Chapter One
I walk down the street
There’s a deep hole in the sidewalk
I fall in
I am lost and I am helpless
It’s not my fault
It takes a long time to get out
Chapter Two
I walk down the same street
There’s a deep hole in the sidewalk
I pretend I don’t see it
I fall in
I can’t believe I am in the same place but
It’s not my fault
It takes a long time to get out
Chapter Three
I walk down the same street
There’s a deep hole in the sidewalk
I see it there
I fall in
It’s a habit, my eyes are open
I know where I am
It’s my fault
I get out immediately
Chapter Four
I walk down the same street
There’s a deep hole in the sidewalk
I walk around it
Chapter Five
I walk down another street
-- Portia Nelson
I came across this poem and I was struck by the insight the author has concerning habitual and addictive behavior. It is always amazing to me how I can look at others’ lives and see very clearly the pattern of wrong choices and the consequences that come because of these wrong choices. It seems that some people just keep doing the same thing over and over and expect the results to be different every time.
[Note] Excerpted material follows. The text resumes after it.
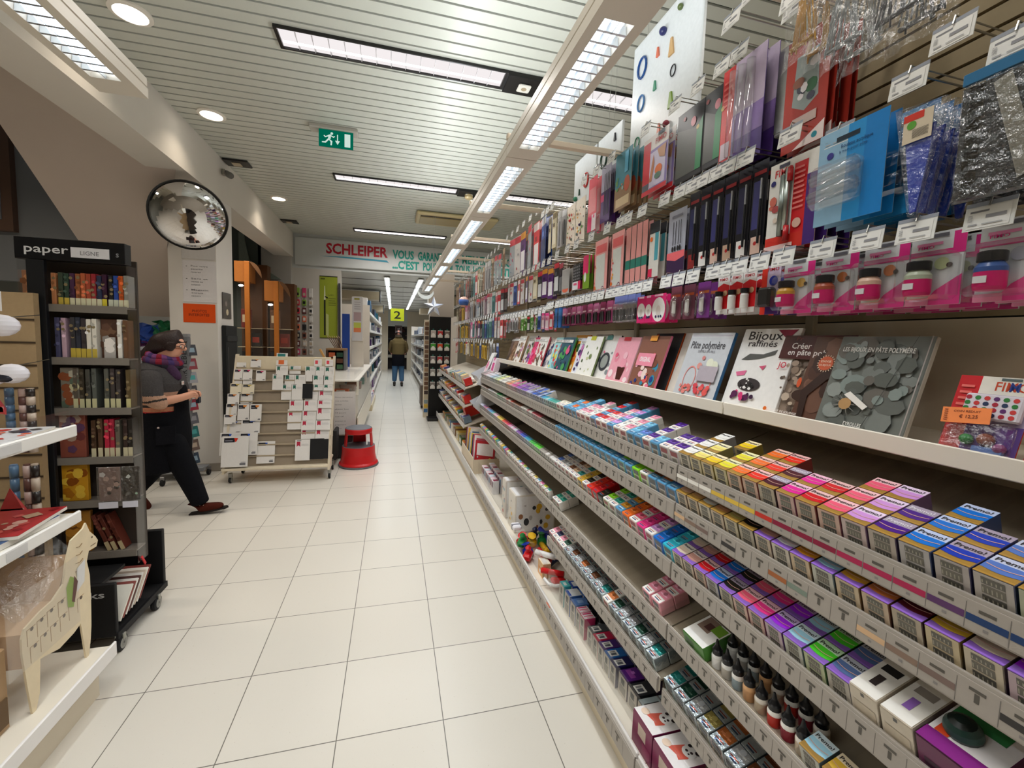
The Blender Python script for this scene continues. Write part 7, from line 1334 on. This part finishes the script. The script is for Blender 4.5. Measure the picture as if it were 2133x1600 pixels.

But then I have to stop and look at my own life and realize how many times I have walked down the same road, and fallen in the same deep holes again and again. It makes me wonder what we can learn from this little poem.
“Chapter One” begins with me seemingly ignorant of the big hole looming in the sidewalk. As I walk down the street, suddenly I fall in. I feel lost and totally helpless. I refuse to take any responsibility, and I stay stuck in the hole for a long time. This hole can be anything that keeps us from being all that God wants us to be. Some of the holes I have fallen in have been rebellion, unbelief, depression, rage and just blatant disobedience.
In “Chapter Two” I know that the hole is there but I pretend that I don’t see it. I know that the way I am acting and the choices I am making are not pleasing to God, but I just don’t want to deal with them right now. So I fall in the hole again, and I just can’t believe it. I still refuse to take any responsibility, trying to blame anyone but me, and I stay in the hole a long time.
“Chapter Three” finds me walking on the same street. This time I see the hole, and I realize that I’ve fallen down that same hole before. I really want to avoid falling in the hole again, but because I am so used to walking that certain way, and doing things my way, I fall in again. This time, however, I am quick to admit my responsibility, repent, and I get out of the hole immediately.
We see further progress in “Chapter Four” when I walk down the same street, but I am finally able to walk around the hole and avoid falling in.
Then in “Chapter Five” wisdom kicks in and I just avoid the street entirely. Why expose myself to temptation when there are perfectly good alternate routes?
I realize that this is a very simplistic view of the process of freedom, and sometimes there are addictions and strongholds that are very difficult to break. However, even the strongest strongholds are no match for our God. We can all walk in freedom through Him. The point is that sometimes God does choose to deliver us immediately. But I think the majority of us must walk through the stages of freedom.
It could be that we look at the sin in our lives as just a habit. Maybe something that we have done all our life. Maybe even something that we saw our parents do. We have to begin by asking God to open our eyes to see what it is that keeps drawing us to our falling places. And then as He shows us, let us be aware of the danger, and avoid it if possible. If it is not possible to avoid, then we can be diligent to keep our eyes open, and depending on Him for strength, we will overcome. Habits can be broken and patterns can be changed. It might be something small, or it might be something big, but it’s always growth. And remember, we may not be where we need to be, but thank God we are not where we used to be! Press on toward Him this week.